Actually, the US did find Microsoft guilty of anti-trust. Then Microsoft appealed, complaining about the derison with which Judge Jackson had met their case (which was a complete shambles, and included Jim Allchin being caught perjuring himself). Before the appeal got underway, George Bush became president, and instituted a business friendly policy. Nevertheless, the appeals court upheld all the original judgments from the original trial; however because of the new business-friendly policy, they scrapped all the penalties, letting Microsoft off scot-free.

The different between the US and the EU, is that in most countries in the EU, and in the EU as a whole, there is a wide gap between the executive branch and the judiciary, which makes it extraordinarily difficult, if not impossible, for politicians to affect the outcome of legal trials. For example, most countries in the EU don't give the president / prime-minister the right to pardon criminals.

Reply Parent Score: 5

RE[5]: EU sucks
by n4cer on Fri 27th Jul 2007 14:29 in reply to "RE[4]: EU sucks"
n4cer Member since:

Anyone actually following the case would know that the political change had nothing to do with MS' successes. Read the transcripts. It was the severe lack of evidence from MS' "competitors". They tried to make a case based on pure supposition ("MS could do this...") rather than facts ("MS did do this..."), could not prove in many cases that any claimed anti-competitive behavior outweighed consumer and market benefit or lacked technical merit (e.g., IE integration), and offered remedies that were harmful to consumers and third-party vendors, and were unimplementable (e.g., ripping out IE and not accounting for the loss of functionality in ISV applications, or suggesting MS distribute 67 CDs worth of Windows builds in various configurations).
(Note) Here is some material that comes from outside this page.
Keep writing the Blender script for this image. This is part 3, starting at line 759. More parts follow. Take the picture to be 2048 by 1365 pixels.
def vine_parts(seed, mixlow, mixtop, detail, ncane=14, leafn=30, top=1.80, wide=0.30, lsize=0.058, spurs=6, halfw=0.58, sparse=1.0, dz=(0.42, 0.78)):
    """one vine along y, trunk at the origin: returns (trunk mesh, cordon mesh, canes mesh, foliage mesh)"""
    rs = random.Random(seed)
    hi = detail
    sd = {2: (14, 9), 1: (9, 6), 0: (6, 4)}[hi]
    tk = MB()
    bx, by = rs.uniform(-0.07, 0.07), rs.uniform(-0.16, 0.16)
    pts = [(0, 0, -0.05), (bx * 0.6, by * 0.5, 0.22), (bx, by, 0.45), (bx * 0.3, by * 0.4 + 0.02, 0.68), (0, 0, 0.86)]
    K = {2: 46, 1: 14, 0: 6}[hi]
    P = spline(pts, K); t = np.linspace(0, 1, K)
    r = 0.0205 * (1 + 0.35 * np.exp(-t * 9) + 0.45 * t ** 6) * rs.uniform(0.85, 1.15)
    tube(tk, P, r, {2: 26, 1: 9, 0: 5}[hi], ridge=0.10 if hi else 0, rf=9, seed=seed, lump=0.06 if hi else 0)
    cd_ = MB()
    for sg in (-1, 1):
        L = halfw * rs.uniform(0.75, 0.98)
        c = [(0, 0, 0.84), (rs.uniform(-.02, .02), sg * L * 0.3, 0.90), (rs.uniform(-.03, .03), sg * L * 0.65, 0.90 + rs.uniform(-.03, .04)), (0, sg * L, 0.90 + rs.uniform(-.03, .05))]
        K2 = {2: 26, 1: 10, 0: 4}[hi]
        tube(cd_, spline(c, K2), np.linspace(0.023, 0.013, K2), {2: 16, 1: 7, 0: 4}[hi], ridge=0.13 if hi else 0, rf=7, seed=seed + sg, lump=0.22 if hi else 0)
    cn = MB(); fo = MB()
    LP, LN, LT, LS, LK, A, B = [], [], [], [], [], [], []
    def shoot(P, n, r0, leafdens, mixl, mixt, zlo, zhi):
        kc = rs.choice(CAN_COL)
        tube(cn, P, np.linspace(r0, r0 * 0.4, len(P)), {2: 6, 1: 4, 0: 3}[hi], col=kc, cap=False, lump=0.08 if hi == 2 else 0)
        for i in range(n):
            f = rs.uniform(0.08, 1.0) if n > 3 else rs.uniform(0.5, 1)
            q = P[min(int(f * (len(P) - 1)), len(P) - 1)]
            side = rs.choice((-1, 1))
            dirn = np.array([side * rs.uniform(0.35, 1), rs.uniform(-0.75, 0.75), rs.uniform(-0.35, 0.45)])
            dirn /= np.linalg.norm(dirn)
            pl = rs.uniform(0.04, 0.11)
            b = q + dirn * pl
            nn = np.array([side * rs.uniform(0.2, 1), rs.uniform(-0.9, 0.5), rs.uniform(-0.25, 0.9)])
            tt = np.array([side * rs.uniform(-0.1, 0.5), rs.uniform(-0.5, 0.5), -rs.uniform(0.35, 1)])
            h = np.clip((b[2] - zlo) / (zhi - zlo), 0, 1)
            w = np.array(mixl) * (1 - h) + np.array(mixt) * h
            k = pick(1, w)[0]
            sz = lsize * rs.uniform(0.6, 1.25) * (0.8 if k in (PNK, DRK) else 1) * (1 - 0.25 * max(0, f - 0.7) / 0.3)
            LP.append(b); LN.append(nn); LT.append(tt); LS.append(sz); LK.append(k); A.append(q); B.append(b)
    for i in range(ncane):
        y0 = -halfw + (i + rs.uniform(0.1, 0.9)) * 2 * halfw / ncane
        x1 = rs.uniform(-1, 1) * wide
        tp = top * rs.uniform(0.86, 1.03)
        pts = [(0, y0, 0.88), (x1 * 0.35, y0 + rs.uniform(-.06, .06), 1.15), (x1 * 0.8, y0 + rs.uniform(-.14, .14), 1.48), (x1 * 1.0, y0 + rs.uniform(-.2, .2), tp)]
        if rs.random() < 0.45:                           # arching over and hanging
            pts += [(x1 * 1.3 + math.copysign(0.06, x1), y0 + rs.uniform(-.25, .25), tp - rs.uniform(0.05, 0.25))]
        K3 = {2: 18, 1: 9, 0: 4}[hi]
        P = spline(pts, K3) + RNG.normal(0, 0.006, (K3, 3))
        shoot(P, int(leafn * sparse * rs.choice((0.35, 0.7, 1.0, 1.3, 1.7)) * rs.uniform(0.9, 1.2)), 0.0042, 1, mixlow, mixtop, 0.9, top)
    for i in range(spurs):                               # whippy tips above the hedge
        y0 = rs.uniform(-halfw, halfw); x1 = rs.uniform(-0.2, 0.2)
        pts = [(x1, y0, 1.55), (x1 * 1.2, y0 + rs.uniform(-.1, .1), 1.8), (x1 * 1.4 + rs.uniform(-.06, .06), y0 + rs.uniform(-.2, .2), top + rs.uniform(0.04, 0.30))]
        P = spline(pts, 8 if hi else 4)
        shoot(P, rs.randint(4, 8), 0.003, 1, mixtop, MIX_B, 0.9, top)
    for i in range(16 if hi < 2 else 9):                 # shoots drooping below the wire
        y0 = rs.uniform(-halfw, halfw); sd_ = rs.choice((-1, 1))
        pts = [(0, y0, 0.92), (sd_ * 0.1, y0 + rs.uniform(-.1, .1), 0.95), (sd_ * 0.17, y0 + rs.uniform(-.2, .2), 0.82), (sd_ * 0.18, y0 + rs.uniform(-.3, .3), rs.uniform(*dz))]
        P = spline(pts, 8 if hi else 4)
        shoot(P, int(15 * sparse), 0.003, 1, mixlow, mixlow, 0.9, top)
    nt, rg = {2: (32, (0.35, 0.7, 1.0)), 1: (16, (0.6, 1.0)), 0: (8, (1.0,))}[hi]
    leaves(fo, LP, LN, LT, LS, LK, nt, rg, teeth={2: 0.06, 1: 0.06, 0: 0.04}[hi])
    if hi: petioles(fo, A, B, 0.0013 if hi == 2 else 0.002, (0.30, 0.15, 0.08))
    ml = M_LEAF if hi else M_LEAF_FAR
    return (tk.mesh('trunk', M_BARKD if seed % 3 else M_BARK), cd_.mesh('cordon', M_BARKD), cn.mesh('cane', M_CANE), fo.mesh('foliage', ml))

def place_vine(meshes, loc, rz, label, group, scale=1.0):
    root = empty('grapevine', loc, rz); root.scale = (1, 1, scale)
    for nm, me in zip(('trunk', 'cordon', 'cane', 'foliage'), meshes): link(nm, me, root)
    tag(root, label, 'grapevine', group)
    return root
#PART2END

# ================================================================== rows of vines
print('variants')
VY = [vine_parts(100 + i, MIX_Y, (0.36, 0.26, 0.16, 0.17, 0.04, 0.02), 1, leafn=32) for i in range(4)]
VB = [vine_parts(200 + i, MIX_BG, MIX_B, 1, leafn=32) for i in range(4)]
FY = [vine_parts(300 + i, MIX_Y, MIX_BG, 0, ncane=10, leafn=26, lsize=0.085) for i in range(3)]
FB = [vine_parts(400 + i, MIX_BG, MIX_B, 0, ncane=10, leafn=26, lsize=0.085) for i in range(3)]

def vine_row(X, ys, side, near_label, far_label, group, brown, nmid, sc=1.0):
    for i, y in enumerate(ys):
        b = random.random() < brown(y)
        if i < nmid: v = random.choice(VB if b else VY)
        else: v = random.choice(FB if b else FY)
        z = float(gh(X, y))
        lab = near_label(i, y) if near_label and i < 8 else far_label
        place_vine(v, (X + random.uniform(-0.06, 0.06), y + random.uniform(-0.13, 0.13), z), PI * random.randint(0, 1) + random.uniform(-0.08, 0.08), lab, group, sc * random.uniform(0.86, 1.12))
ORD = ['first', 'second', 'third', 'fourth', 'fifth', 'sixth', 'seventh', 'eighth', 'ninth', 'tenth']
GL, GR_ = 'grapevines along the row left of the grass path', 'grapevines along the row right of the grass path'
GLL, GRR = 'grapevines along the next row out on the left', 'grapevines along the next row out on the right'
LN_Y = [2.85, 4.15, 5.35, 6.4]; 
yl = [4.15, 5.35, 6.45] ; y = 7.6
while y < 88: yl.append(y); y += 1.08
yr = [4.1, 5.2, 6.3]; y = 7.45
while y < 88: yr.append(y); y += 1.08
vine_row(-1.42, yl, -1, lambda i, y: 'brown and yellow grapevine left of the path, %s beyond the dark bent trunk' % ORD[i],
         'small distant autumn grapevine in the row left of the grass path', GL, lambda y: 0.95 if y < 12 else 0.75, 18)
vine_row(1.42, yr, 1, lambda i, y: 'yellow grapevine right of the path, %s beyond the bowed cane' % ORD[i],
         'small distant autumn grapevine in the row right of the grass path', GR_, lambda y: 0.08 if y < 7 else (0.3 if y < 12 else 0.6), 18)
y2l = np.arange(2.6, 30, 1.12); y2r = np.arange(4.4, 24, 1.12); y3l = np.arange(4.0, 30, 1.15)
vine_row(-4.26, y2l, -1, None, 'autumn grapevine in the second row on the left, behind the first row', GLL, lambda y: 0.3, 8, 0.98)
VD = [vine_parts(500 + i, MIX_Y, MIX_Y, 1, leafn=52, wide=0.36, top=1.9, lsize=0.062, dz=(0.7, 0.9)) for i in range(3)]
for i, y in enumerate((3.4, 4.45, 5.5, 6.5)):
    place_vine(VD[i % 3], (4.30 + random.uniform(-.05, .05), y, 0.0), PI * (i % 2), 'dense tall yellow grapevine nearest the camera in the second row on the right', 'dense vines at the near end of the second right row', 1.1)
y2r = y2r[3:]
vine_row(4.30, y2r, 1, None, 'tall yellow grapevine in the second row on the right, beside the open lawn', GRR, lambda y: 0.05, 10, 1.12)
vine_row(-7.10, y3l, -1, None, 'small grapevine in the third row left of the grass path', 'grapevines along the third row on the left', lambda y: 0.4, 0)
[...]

They also tried to blame MS for their own coding errors (e.g., both Apple and Real tried to blame MS for breaking their software when in both cases the breaks were caused by coding errors in their own products that MS helped them fix).

About the only issues related to that case that stuck were the Java copyright infringement issues which MS chose not to go back and argue, and the OEM contract issues. The difference between the US and EC is that the EC has no problems covering for the ineptness of MS' competitors.

Reply Parent Score: 5

RE[6]: EU sucks
by rcsteiner on Fri 27th Jul 2007 15:35 in reply to "RE[5]: EU sucks"
rcsteiner Member since:

Your statement is incorrect. Microsoft was found guilty of monopoly abuse, and the appeals court did not overturn that. The Findings of Fact in the original case are still valid -- they were upheld in their entirety through the entire appeals process in the US.